Thursday, May 28, 2015

Thinking About Religious Leaders

Dave Black posted this on Monday.
In the Palestine of Jesus' day, the religious authorities enjoyed an allegiance with the imperial forces that were occupying their nation. In the Gospels, Jesus is consistently portrayed as resisting both the religious and political authorities of His day. Political allegiances are always problematic for followers of Jesus. This is true in today's American politics as well. When I heard a certain Republican candidate for president's belligerent talk yesterday -- "If I'm president of the United States and you're thinking about joining al-Qaeda or ISIL, I'm not gonna call a judge. I'm gonna call a drone and we will kill you" -- I could certainly see where he was coming from. Whereas the teachings of Jesus should be a check and a critical corrective to such statements, the assumption among many conservatives today is that world power is politics. They are right, of course. Yet it might be helpful to admit, with Kierkegaard, that much of evangelical Christianity today is "playing Christianity" -- a child's game, a counterfeit even, an ersatz Christianity that masquerades as genuine Christianity but lacks any substance or depth. Being a disciple of King Jesus is meant to be a game-changer. If we are not very careful, political loyalties can easily displace our allegiance to Christ. And if we are not very careful, American Christianity can become so diluted that it ends up mixing easily with allegiances that demand killing without due process of law. Indeed, this already seems to be happening in our nation.
With respect I think Dr. Black might be far too optimistic here. It isn't happening, it already has happened and it gets worse every day. The Republican candidate for President he mentions, Senator Lindsey Graham, is a dangerous and quite possibly unhinged individual, someone who is quite willing to send men and women to kill and be killed to defend some misguided notion of "freedom" and curry political favor with the bloodthirsty among our electorate. Of course the Senator also described himself as a veteran of the first Gulf War even though he never left the U.S.. So no surprise there.

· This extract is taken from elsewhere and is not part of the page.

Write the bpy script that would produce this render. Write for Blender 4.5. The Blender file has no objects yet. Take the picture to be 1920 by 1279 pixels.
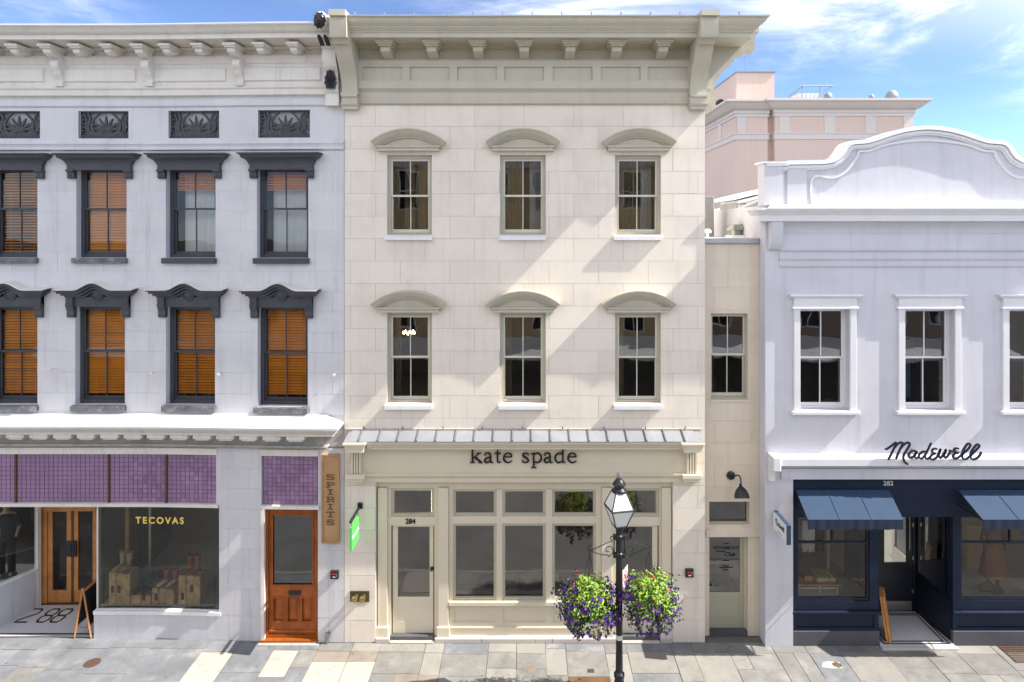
import bpy, bmesh, math, random
from mathutils import Vector, Matrix

random.seed(7)
SC = bpy.context.scene
COL = SC.collection

# ------------------------------------------------------------------ camera
D, S, PX0, PY0, CX, CZ = 15.36, .012, 990., 425., .36, 9.36


def X(px, y=0.0):
    return CX + (px - PX0) * S * (D + y) / D


def Z(py, y=0.0):
    return CZ - (py - PY0) * S * (D + y) / D


cam_d = bpy.data.cameras.new('camera')
cam = bpy.data.objects.new('camera', cam_d)
COL.objects.link(cam)
cam.location = (CX, -D, CZ)
cam.rotation_euler = (math.radians(90), 0, 0)
cam_d.sensor_width = 36
cam_d.lens = 36 * D / (1920 * S)
cam_d.shift_x = (960 - PX0) / 1920
cam_d.shift_y = -(639.5 - PY0) / 1920
cam_d.clip_start = .05
cam_d.clip_end = 2000
SC.camera = cam

# ------------------------------------------------------------------ light
SUN = Vector((.955, -.136, 1.0)).normalized()          # towards the sun
world = bpy.data.worlds.new('World')
SC.world = world
world.use_nodes = True
wn, wl = world.node_tree.nodes, world.node_tree.links
wn.clear()
w_out = wn.new('ShaderNodeOutputWorld')
w_bg = wn.new('ShaderNodeBackground')
w_bg.inputs['Strength'].default_value = .15
w_sky = wn.new('ShaderNodeTexSky')
w_sky.sky_type = 'NISHITA'
w_sky.sun_disc = False
w_sky.sun_elevation = math.asin(SUN.z)
w_sky.sun_rotation = math.atan2(SUN.x, SUN.y)
w_sky.air_density = 1.0
w_sky.dust_density = 0.0
w_sky.ozone_density = 1.6
w_sky.altitude = 9000
CLOUD_SCALE, CLOUD_OFF = 1.6, (15.32, 19.2, 3.32)
# cirrus as stretched noise on the direction; unseen cloud added to light the walls
tc = wn.new('ShaderNodeTexCoord')
def w_ramp(fac, a, b):
    r = wn.new('ShaderNodeMapRange')
    r.inputs['From Min'].default_value = a
    r.inputs['From Max'].default_value = b
    r.interpolation_type = 'SMOOTHSTEP'
    wl.new(fac, r.inputs['Value'])
    return r.outputs[0]


mpc = wn.new('ShaderNodeMapping')
mpc.inputs['Rotation'].default_value = (0, math.radians(24), math.radians(8))
mpc.inputs['Scale'].default_value = (1.3, 2.2, 6.5)
mpc.inputs['Location'].default_value = (2.12, .93, 3.56)
wl.new(tc.outputs['Generated'], mpc.inputs[0])
ncr = wn.new('ShaderNodeTexNoise')
ncr.inputs['Scale'].default_value = 1.9
ncr.inputs['Detail'].default_value = 10
ncr.inputs['Roughness'].default_value = .66
ncr.inputs['Distortion'].default_value = .55
wl.new(mpc.outputs[0], ncr.inputs['Vector'])
c1 = w_ramp(ncr.outputs['Fac'], .40, .74)


def d_noise(scale, off):
    mp = wn.new('ShaderNodeMapping'); mp.inputs['Location'].default_value = off
    wl.new(tc.outputs['Generated'], mp.inputs[0])
    n = wn.new('ShaderNodeTexNoise'); n.inputs['Scale'].default_value = scale; n.inputs['Detail'].default_value = 2
    wl.new(mp.outputs[0], n.inputs['Vector'])
    return n.outputs['Fac']


def w_math(op, a_, b_):
    m_ = wn.new('ShaderNodeMath'); m_.operation = op
    for i_, q_ in enumerate((a_, b_)):
        if isinstance(q_, (int, float)): m_.inputs[i_].default_value = q_
        else: wl.new(q_, m_.inputs[i_])
    return m_.outputs[0]


cover = w_ramp(d_noise(CLOUD_SCALE, CLOUD_OFF), .34, .60)        # cloud cover, seeded heavier out of view to brighten the walls
cs = w_math('MULTIPLY', w_math('ADD', w_math('MULTIPLY', c1, .9), w_math('MULTIPLY', cover, .24)), cover)
cs = w_math('MINIMUM', cs, .92)
w_mix = wn.new('ShaderNodeMix'); w_mix.data_type = 'RGBA'
w_mix.inputs['B'].default_value = (9.4, 8.9, 8.3, 1)
wl.new(cs, w_mix.inputs['Factor'])
wl.new(w_sky.outputs[0], w_mix.inputs['A'])
wl.new(w_mix.outputs['Result'], w_bg.inputs['Color'])
wl.new(w_bg.outputs[0], w_out.inputs[0])

sun_d = bpy.data.lights.new('sun', 'SUN')
sun_d.energy = 3.7
sun_d.angle = math.radians(.45)
sun_d.color = (1.0, .95, .87)
sun = bpy.data.objects.new('sun', sun_d)
COL.objects.link(sun)
sun.rotation_euler = SUN.to_track_quat('Z', 'Y').to_euler()
sun.location = (20, -6, 30)

SC.view_settings.view_transform = 'Standard'
SC.view_settings.look = 'None'
SC.view_settings.exposure = 1.36
SC.view_settings.gamma = 1
SC.view_settings.use_curve_mapping = False
SC.cycles.max_bounces = 10
SC.cycles.diffuse_bounces = 5
SC.cycles.transparent_max_bounces = 16
SC.cycles.caustics_reflective = False
SC.cycles.caustics_refractive = False
SC.cycles.use_denoising = True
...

What is interesting though is how Dr. Black's earlier statement rings true today. Like the first century Palestinian religious leaders, many "conservative" religious leaders today have a comfy relationship and even a tacit alliance with the military and imperial forces of Caesar in America. Sure they dress that up in flowery language and noble intentions but there is a very real unequal yoking going on.

One of the dirty secrets of the religious conservative movement is that very few of the prominent thinkers and speakers are Christians. Look at talking heads like Rush Limbaugh, Sean Hannity, Ann Coulter and especially Glenn Beck. Not a one of them is a Christian as far as I can tell, although all of them make noise about being Christians despite being part of a cult (Beck) or being thrice divorced like Limbaugh who was serenaded at his fourth wedding by open homosexual Elton John. The few that are Christians are largely clowns (Ralph Reed) or embarrassing (Mike Huckabee). There are some bright writers and thinkers like Rod Dreher and the writers of National Review but by and large they have some serious theological issues.

Unfortunately a great many Christians, or at least church going Americans, look for direction on matters of doctrine and practice to these individuals, not because they know anything about them but because they are famous and influential and of course they spout the proper political talking points. Having the right political philosophy or at least saying you do is not a qualifier for being a leader who ought to be listened to and emulated in the church. This is not unique to conservatives of course, so-called "progressives" will embrace anyone who says the right things about gender or denying hell or embracing homosexuality. It does tend to be far more prevalent among conservatives simply because there are far more Christians who are politically conservative than there are those who identify as being "progressive".

Something is deeply askew when the church largely looks to famous celebrity men who embrace Caesar and his sword for the sake of political influence rather than taking our guidance from simple men and women who love and serve God and their neighbor right down the street. When we are more interested in hearing what pagan Glenn Beck has to say on an issue than the Christian brother who lives around the corner it is little wonder things are such a muddled mess in the church.

The sooner the church loses our influence, power and wealth in America, the better off we will be.